JOHANNESBURG - Earthquakes such as the one in which seven miners died last month are impossible to predict and are a fact of life for deep-level operations in South Africa, says Neal Froneman, chief executive of the mine's owner, Sibanye-Stillwater.
Precious metals producer Sibanye was the object of strongly criticism from unions, media and the government after the earthquake at its Driefontein gold mine that killed the miners.
Another miner was killed there last week.
"Seismicity is a feature of mining in the region and deep-level mining layouts and support systems have been designed specifically to cope with seismicity,” said Froneman in a presentation to investors yesterday.
At Sibanye’s Driefontein and Kloof operations west of Johannesburg, Froneman said, from 2013 to the middle of May 2018 there had been an average of 649 seismic events per year measuring between 1 and 2 magnitude on the Richter scale.
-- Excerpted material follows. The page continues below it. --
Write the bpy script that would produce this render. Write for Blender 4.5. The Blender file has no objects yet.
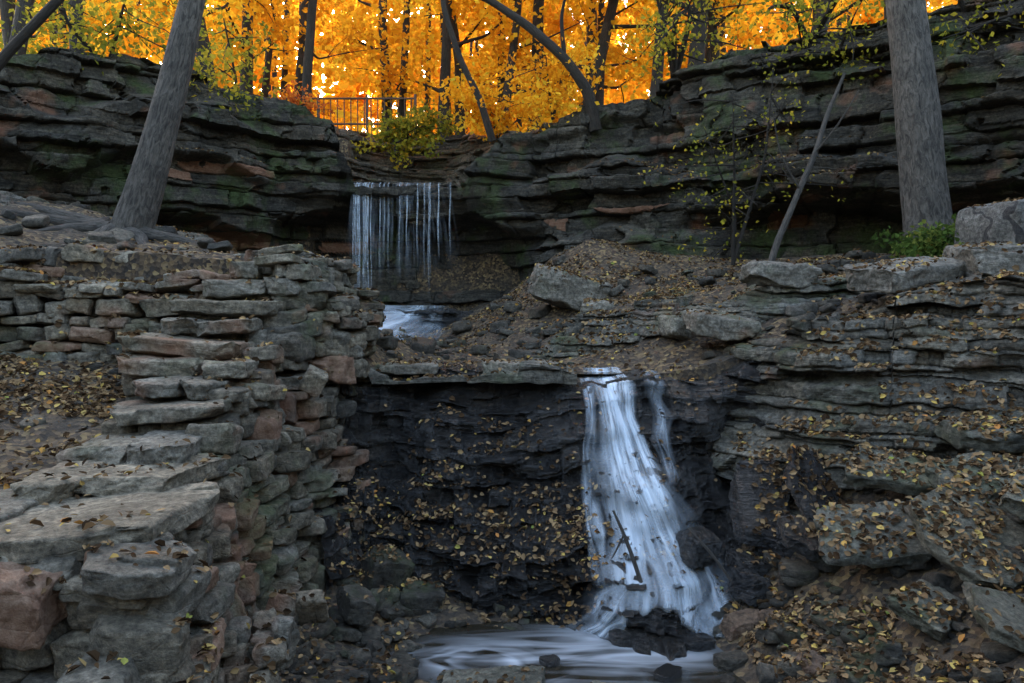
import bpy, math, numpy as np
from mathutils import Vector, Matrix, Euler
rng=np.random.default_rng(7)
scene=bpy.context.scene
# ---------------------------------------------------------------- noise
def hsh(a,b=0,c=0,seed=0):
    a=np.asarray(a).astype(np.int64); b=np.asarray(b).astype(np.int64); c=np.asarray(c).astype(np.int64)
    h=(a*73856093)^(b*19349663)^(c*83492791)^(seed*2654435761)
    h=h&0xFFFFFFFF
    h=((h^(h>>15))*2246822519)&0xFFFFFFFF
    h=((h^(h>>13))*3266489917)&0xFFFFFFFF
    h=h^(h>>16)
    return (h&0xFFFFFF)/float(0xFFFFFF)
def vn(x,y=0.0,z=0.0,seed=0):
    x,y,z=np.broadcast_arrays(np.asarray(x,float),np.asarray(y,float),np.asarray(z,float))
    ix=np.floor(x);iy=np.floor(y);iz=np.floor(z)
    fx=x-ix;fy=y-iy;fz=z-iz
    fx=fx*fx*(3-2*fx);fy=fy*fy*(3-2*fy);fz=fz*fz*(3-2*fz)
    r=0
    for dx in(0,1):
        for dy in(0,1):
            for dz in(0,1):
                w=(fx if dx else 1-fx)*(fy if dy else 1-fy)*(fz if dz else 1-fz)
                r=r+w*hsh(ix+dx,iy+dy,iz+dz,seed)
    return r*2-1
def fbm(x,y=0.0,z=0.0,o=4,seed=0):
    x=np.asarray(x,float);y=np.asarray(y,float);z=np.asarray(z,float)
    r=0;a=0.5
    for i in range(o):
        r=r+a*vn(x*2**i+17.3*i,y*2**i+5.1*i,z*2**i+9.7*i,seed+i); a*=.5
    return r
# ---------------------------------------------------------------- mesh helpers
def make_mesh(name,V,F,mat,rnd=None,smooth=False,uv=None,parent=None):
    V=np.ascontiguousarray(V,dtype=np.float32).reshape(-1,3); F=np.ascontiguousarray(F,dtype=np.int32)
    k=F.shape[1]
    me=bpy.data.meshes.new(name)
    me.vertices.add(len(V)); me.vertices.foreach_set('co',V.ravel())
    me.loops.add(F.size); me.loops.foreach_set('vertex_index',F.ravel())
    me.polygons.add(len(F))
    me.polygons.foreach_set('loop_start',np.arange(0,F.size,k,dtype=np.int32))
    me.polygons.foreach_set('loop_total',np.full(len(F),k,dtype=np.int32))
    me.update(calc_edges=True)
    me.polygons.foreach_set('use_smooth',np.full(len(F),smooth,dtype=bool))
    if rnd is not None:
        a=me.attributes.new('rnd','FLOAT','POINT'); a.data.foreach_set('value',np.asarray(rnd,dtype=np.float32))
    if uv is not None:
        l=me.uv_layers.new(name='UVMap'); l.data.foreach_set('uv',np.asarray(uv,dtype=np.float32)[F.ravel()].ravel())
    me.materials.append(mat)
    ob=bpy.data.objects.new(name,me); scene.collection.objects.link(ob)
    if parent: ob.parent=parent
    return ob
def grid_faces(n,m):
    i=np.arange(n-1)[:,None]*m+np.arange(m-1)[None,:]
    return np.stack([i,i+m,i+m+1,i+1],-1).reshape(-1,4)
def empty(name,loc=(0,0,0)):
    e=bpy.data.objects.new(name,None); e.location=loc; scene.collection.objects.link(e); return e
# ---------------------------------------------------------------- materials
class NT:
    def __init__(s,name):
        s.m=bpy.data.materials.new(name); s.m.use_nodes=True; s.t=s.m.node_tree; s.t.nodes.clear()
        s.out=s.n('ShaderNodeOutputMaterial')
    def n(s,typ,**kw):
        nd=s.t.nodes.new(typ)
        for k,v in kw.items(): setattr(nd,k,v)
        return nd
    def l(s,a,b): s.t.links.new(a,b)
    def val(s,inp,v):
        if isinstance(v,bpy.types.NodeSocket): s.l(v,inp)
        else: inp.default_value=v
    def noise(s,vec,scale,detail=4,rough=.6,dist=0.):
        nd=s.n('ShaderNodeTexNoise'); nd.inputs['Scale'].default_value=scale; nd.inputs['Detail'].default_value=detail
        nd.inputs['Roughness'].default_value=rough; nd.inputs['Distortion'].default_value=dist
        if vec is not None: s.l(vec,nd.inputs['Vector'])
        return nd.outputs['Fac']
    def mapping(s,vec,scale):
        nd=s.n('ShaderNodeMapping'); nd.inputs['Scale'].default_value=scale; s.l(vec,nd.inputs['Vector']); return nd.outputs[0]
    def ramp(s,fac,stops,interp='LINEAR'):
        nd=s.n('ShaderNodeValToRGB'); cr=nd.color_ramp; cr.interpolation=interp
        while len(cr.elements)<len(stops): cr.elements.new(0.5)
        for e,(p,c) in zip(cr.elements,stops):
            e.position=p; e.color=(c,c,c,1) if isinstance(c,(int,float)) else (*c,1)
        s.l(fac,nd.inputs['Fac']); return nd.outputs['Color']
    def mix(s,f,a,b,mode='MIX'):
        nd=s.n('ShaderNodeMix',data_type='RGBA',blend_type=mode)
        s.val(nd.inputs[0],f)
        for sock,v in ((nd.inputs[6],a),(nd.inputs[7],b)):
            if isinstance(v,bpy.types.NodeSocket): s.l(v,sock)
            else: sock.default_value=(*v,1)
        return nd.outputs[2]
    def math(s,op,a,b=0.,clamp=False):
        nd=s.n('ShaderNodeMath',operation=op,use_clamp=clamp); s.val(nd.inputs[0],a); s.val(nd.inputs[1],b); return nd.outputs[0]
    def bump(s,h,strength,dist):
        nd=s.n('ShaderNodeBump'); nd.inputs['Strength'].default_value=strength; nd.inputs['Distance'].default_value=dist
        s.l(h,nd.inputs['Height']); return nd.outputs[0]

def rock_mat(name,dark,mid,light,moss=.3,orange=.1,rough=(.75,.95),strat=True,bumps=1.,mosscol=(.05,.07,.018),spec=.4,mossflat=.3,graffiti=False):
    s=NT(name)
    g=s.n('ShaderNodeNewGeometry'); pos=g.outputs['Position']
    at=s.n('ShaderNodeAttribute',attribute_name='rnd').outputs['Fac']
    n1=s.noise(pos,1.1,4,.65)
    n2=s.noise(s.mapping(pos,(.7,.7,6.)),2.4,3,.65)
    n3=s.noise(pos,17,5,.78)
    col=s.ramp(n1,[(.3,dark),(.5,mid),(.72,light)])
    col2=s.ramp(n2,[(.32,dark),(.52,mid),(.7,light)])
    col=s.mix(.5,col,col2)
    col=s.mix(.88,col,s.ramp(n3,[(.32,.18),(.5,.95),(.68,2.)]),'MULTIPLY')
    tint=s.ramp(at,[(0.,(.5,.5,.52)),(.25,(1.,.88,.72)),(.5,(.9,.9,.9)),(.8,(1.2,1.1,.95)),(1.,(1.5,1.45,1.35))])
    col=s.mix(.9,col,tint,'MULTIPLY')
    if orange>.01:
        no=s.noise(pos,.9,3,.6)
        mo=s.math('MULTIPLY',s.ramp(no,[(.66-orange*.6,0.),(.78-orange*.6,1.)]),.7)
        if orange>.05:
            mo=s.math('MAXIMUM',mo,s.ramp(at,[(.95-orange*.4,0.),(.96-orange*.4,.6)]))
        col=s.mix(mo,col,s.mix(n3,(.13,.05,.025),(.38,.18,.1)))
    if moss>.06:
        sep=s.n('ShaderNodeSeparateXYZ'); s.l(g.outputs['Normal'],sep.inputs[0])
        nm=s.noise(pos,.8,4,.7)
        mm=s.math('MULTIPLY',s.ramp(nm,[(.62-moss*.3,0.),(.74-moss*.25,1.)]),s.ramp(s.math('ADD',sep.outputs[2],s.math('MULTIPLY',n3,.6)),[(.05,mossflat),(.9,.7)]))
        col=s.mix(mm,col,s.mix(n3,tuple(c*.3 for c in mosscol),tuple(c*1.9 for c in mosscol)))
    if graffiti:
        wv=s.n('ShaderNodeTexWave'); wv.inputs['Scale'].default_value=1.6; wv.inputs['Distortion'].default_value=9.; wv.inputs['Detail'].default_value=1.5; wv.inputs['Detail Scale'].default_value=1.6; s.l(pos,wv.inputs['Vector'])
        col=s.mix(s.ramp(wv.outputs['Fac'],[(.0,.75),(.09,.75),(.13,0.)]),col,(.015,.015,.02))
    b=s.n('ShaderNodeBsdfPrincipled'); s.l(col,b.inputs['Base Color'])
    s.l(s.ramp(n1,[(.35,rough[0]),(.65,rough[1])]),b.inputs['Roughness'])
    b.inputs['Specular IOR Level'].default_value=spec
    h=s.math('MULTIPLY',s.noise(pos,8,7,.8),.09*bumps)
    if strat: h=s.math('ADD',h,s.math('MULTIPLY',s.noise(s.mapping(pos,(1.5,1.5,15.)),2.2,3,.65),.055*bumps))
    else:
        vo=s.n('ShaderNodeTexVoronoi',feature='DISTANCE_TO_EDGE'); vo.inputs['Scale'].default_value=2.6; s.l(s.mapping(pos,(1,1,2.)),vo.inputs['Vector'])
        h=s.math('ADD',h,s.ramp(vo.outputs['Distance'],[(0.,0.),(.03,.008)]))
    s.l(s.bump(h,1.,1.),b.inputs['Normal']); s.l(b.outputs[0],s.out.inputs[0])
    return s.m
M_cliff=rock_mat('cliff_rock',(.01,.0095,.008),(.047,.043,.036),(.135,.122,.1),moss=.36,orange=.1,mosscol=(.045,.075,.014),mossflat=.6)
M_tier=rock_mat('tier_rock',(.03,.025,.02),(.1,.085,.065),(.23,.19,.15),moss=.2,orange=.15)
M_outcrop=rock_mat('outcrop_rock',(.03,.029,.025),(.105,.101,.088),(.26,.25,.22),moss=.28,orange=.02)
M_stone=rock_mat('wall_stone',(.055,.05,.04),(.165,.152,.125),(.37,.345,.295),moss=.3,orange=.17,strat=False)
M_wet=rock_mat('wet_rock',(.004,.004,.005),(.018,.018,.02),(.085,.078,.072),moss=.0,orange=.0,rough=(.18,.34),bumps=2.2,spec=1.)
M_boulder=rock_mat('boulder_rock',(.08,.075,.062),(.18,.17,.148),(.31,.295,.265),moss=.25,orange=.02,strat=False)
M_block=rock_mat('graffitied_rock',(.06,.058,.055),(.14,.135,.125),(.24,.23,.21),moss=.0,orange=.0,strat=False,graffiti=True)
M_slab=rock_mat('slab_rock',(.04,.042,.036),(.105,.108,.092),(.22,.215,.185),moss=.3,orange=.02,rough=(.5,.8),strat=False)
M_slabwet=rock_mat('damp_rock',(.018,.017,.014),(.055,.051,.043),(.135,.125,.105),moss=.2,orange=.05,rough=(.35,.7),strat=False)
M_brown=rock_mat('brown_rock',(.05,.035,.025),(.13,.09,.065),(.24,.17,.13),moss=.05,orange=.15,rough=(.4,.8),strat=False)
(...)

In 2018 alone there had been 234 to date.
Over the same period there were an average of 84 seismic events per year that were stronger than magnitude 2.
Seismic events at the operations killed one miner in 2015, one in 2017 and now eight in 2018 in the two recent quakes.
“You cannot predict seismic events That kind of technology does not exist,” said Froneman.
The event that killed seven workers last month measured magnitude 2.2 and is being investigated to see what went so horribly wrong.
“Magnitude 2 events are not unusual and these events generally happen on seismically active structures,” said Froneman.
What was unusual in this case was that the quake shook the ground in an area that was not seismically active and the epicentre was only 25m in front of the rock face where the drilling and blasting was taking place.
The 2017 death toll in South Africa’s mines increased to 88, surpassing the 2016 figure of 73.